- **Work to be completed**: Repeat exactly the lines from the one containing "The Blender Python script for this scene continues." through the one containing "return Vector((x +", both lines included, please, without any other lines.

══════════

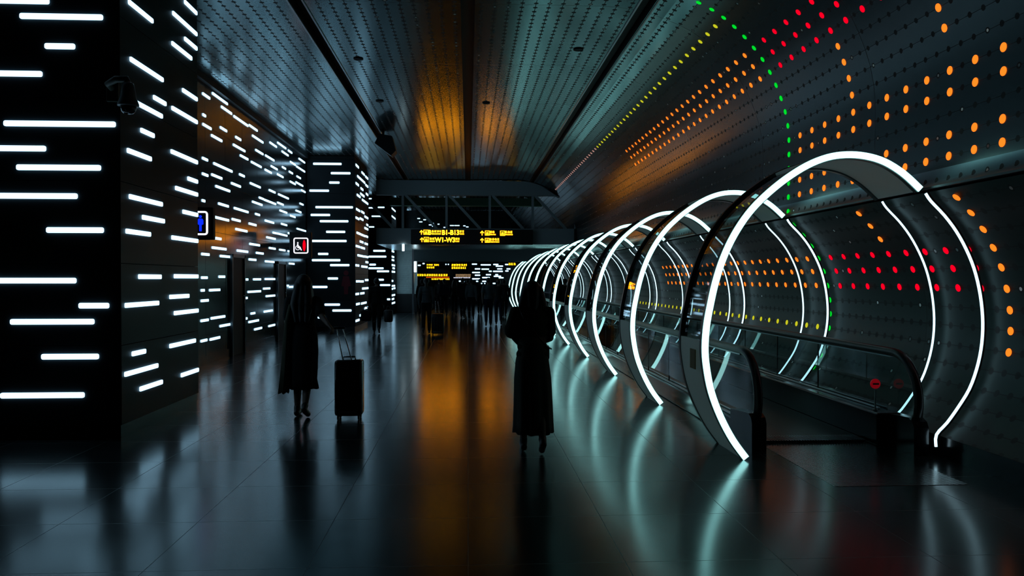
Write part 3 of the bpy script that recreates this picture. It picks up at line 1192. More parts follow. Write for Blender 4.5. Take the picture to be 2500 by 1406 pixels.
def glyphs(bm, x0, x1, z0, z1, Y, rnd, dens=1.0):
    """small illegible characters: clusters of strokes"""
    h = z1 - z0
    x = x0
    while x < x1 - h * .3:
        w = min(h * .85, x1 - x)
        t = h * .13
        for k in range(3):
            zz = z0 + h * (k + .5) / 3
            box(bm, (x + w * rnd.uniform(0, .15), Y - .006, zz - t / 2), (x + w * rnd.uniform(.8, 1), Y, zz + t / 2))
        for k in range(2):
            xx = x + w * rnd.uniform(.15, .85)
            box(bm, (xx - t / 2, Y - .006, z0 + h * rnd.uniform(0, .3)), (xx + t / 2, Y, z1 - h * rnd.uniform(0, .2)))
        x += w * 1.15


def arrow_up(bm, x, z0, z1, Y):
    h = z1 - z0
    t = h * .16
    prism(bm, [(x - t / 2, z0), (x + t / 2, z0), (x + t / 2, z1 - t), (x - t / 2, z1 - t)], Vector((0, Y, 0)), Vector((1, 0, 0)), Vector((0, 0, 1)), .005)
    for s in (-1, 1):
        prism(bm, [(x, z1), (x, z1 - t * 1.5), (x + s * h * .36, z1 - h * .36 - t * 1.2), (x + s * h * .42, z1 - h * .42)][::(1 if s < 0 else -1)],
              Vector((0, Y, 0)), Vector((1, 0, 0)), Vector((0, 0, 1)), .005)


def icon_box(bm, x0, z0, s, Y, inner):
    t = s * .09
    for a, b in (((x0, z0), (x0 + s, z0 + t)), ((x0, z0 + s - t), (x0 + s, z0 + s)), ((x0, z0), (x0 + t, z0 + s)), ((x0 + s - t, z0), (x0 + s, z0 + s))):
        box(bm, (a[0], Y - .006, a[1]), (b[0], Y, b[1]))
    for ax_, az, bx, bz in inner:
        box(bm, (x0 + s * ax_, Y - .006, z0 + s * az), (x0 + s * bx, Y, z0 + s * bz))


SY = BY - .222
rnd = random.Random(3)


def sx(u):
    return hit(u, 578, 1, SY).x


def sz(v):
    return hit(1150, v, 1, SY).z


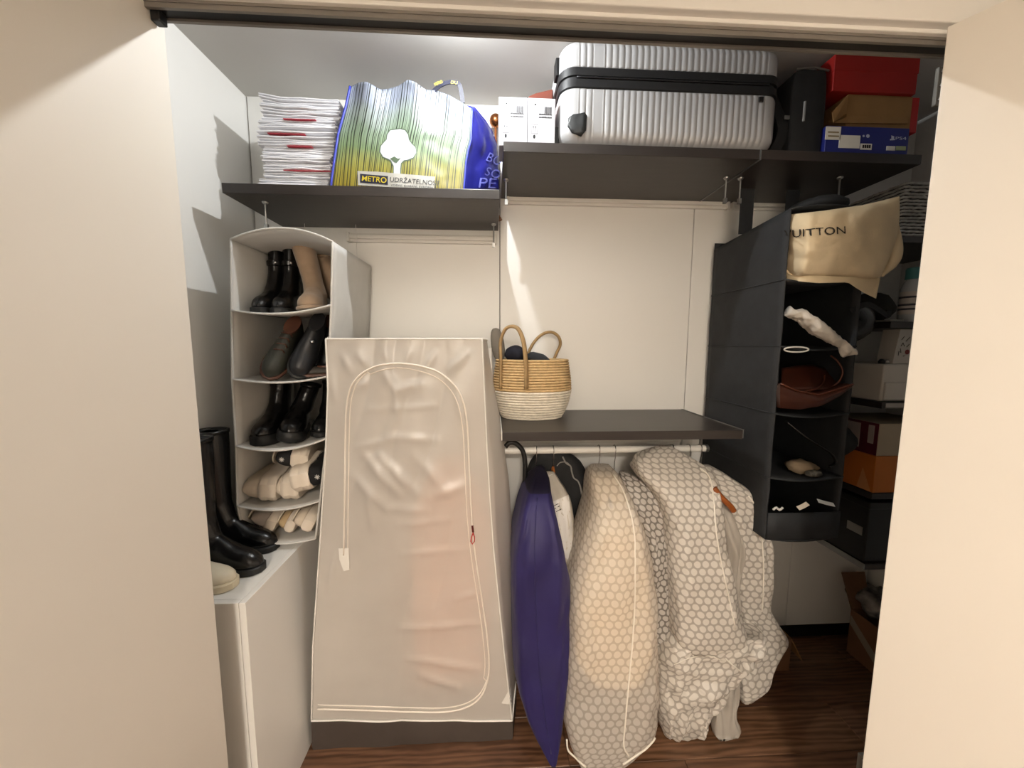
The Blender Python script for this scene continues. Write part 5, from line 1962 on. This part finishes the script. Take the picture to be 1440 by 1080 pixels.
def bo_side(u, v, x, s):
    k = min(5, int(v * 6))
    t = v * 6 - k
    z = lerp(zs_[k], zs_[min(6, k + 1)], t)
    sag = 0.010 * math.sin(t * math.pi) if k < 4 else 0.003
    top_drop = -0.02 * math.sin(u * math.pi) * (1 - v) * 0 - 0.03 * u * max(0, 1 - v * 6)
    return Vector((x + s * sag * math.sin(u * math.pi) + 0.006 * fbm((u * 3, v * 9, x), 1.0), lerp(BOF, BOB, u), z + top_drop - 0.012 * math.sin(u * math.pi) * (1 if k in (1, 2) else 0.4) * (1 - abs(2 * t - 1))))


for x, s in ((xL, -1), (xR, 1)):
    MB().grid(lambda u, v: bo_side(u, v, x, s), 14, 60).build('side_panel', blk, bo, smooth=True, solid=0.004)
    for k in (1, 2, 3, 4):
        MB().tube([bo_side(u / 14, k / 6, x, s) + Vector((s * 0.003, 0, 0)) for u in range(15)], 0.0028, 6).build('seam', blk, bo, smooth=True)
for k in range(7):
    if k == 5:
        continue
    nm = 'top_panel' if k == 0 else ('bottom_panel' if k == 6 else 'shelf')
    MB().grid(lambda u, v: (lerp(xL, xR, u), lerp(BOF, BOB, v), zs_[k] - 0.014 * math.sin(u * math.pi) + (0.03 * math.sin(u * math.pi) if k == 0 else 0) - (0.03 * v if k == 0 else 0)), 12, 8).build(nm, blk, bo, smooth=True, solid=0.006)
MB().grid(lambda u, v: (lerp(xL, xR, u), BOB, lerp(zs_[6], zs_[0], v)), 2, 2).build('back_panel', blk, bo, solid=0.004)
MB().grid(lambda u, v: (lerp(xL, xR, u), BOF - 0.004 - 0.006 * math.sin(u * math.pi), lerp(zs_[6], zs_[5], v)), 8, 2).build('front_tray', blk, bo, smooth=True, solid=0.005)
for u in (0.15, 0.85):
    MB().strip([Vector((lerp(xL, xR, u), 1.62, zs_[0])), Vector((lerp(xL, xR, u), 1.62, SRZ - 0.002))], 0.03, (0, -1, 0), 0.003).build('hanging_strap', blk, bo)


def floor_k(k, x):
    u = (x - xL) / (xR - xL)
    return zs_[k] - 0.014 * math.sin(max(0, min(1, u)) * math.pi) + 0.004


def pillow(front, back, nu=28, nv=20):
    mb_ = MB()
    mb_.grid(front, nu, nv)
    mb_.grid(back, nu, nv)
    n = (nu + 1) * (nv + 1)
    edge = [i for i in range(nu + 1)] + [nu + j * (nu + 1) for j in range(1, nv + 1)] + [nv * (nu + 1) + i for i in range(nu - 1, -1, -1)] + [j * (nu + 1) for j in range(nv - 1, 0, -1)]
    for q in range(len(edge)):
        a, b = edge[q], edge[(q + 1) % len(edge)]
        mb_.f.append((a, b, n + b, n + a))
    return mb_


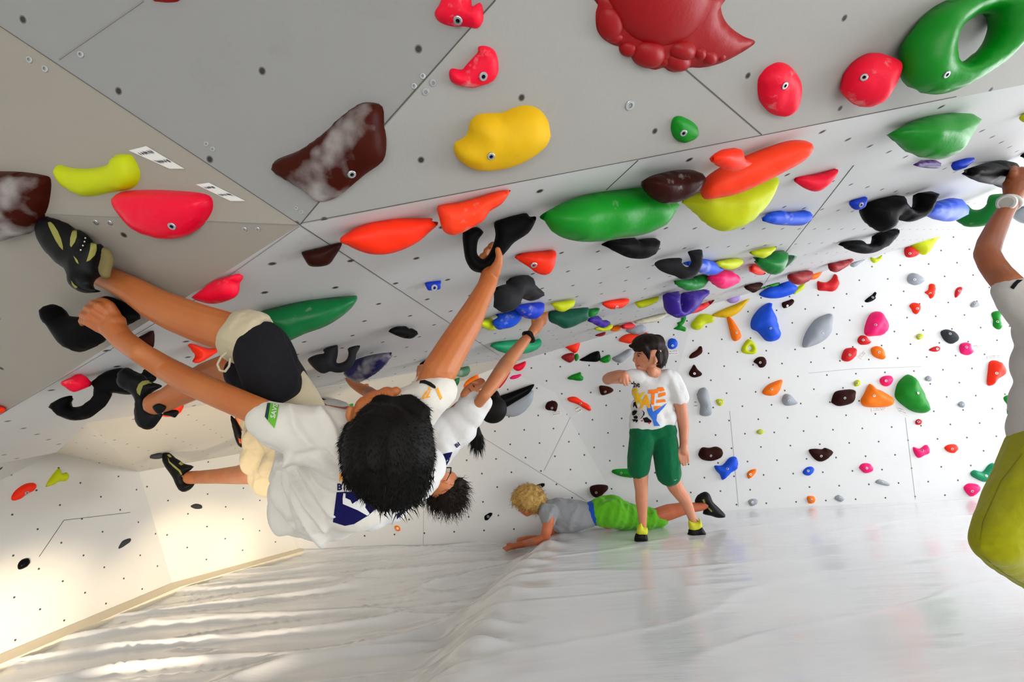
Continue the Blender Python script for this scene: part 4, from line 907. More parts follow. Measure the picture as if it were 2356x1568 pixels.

══════════

- **Written answer**:
The Blender Python script for this scene continues. Write part 5, from line 1962 on. This part finishes the script. Take the picture to be 1440 by 1080 pixels.
def bo_side(u, v, x, s):
    k = min(5, int(v * 6))
    t = v * 6 - k
    z = lerp(zs_[k], zs_[min(6, k + 1)], t)
    sag = 0.010 * math.sin(t * math.pi) if k < 4 else 0.003
    top_drop = -0.02 * math.sin(u * math.pi) * (1 - v) * 0 - 0.03 * u * max(0, 1 - v * 6)
    return Vector((x + s * sag * math.sin(u * math.pi) + 0.006 * fbm((u * 3, v * 9, x), 1.0), lerp(BOF, BOB, u), z + top_drop - 0.012 * math.sin(u * math.pi) * (1 if k in (1, 2) else 0.4) * (1 - abs(2 * t - 1))))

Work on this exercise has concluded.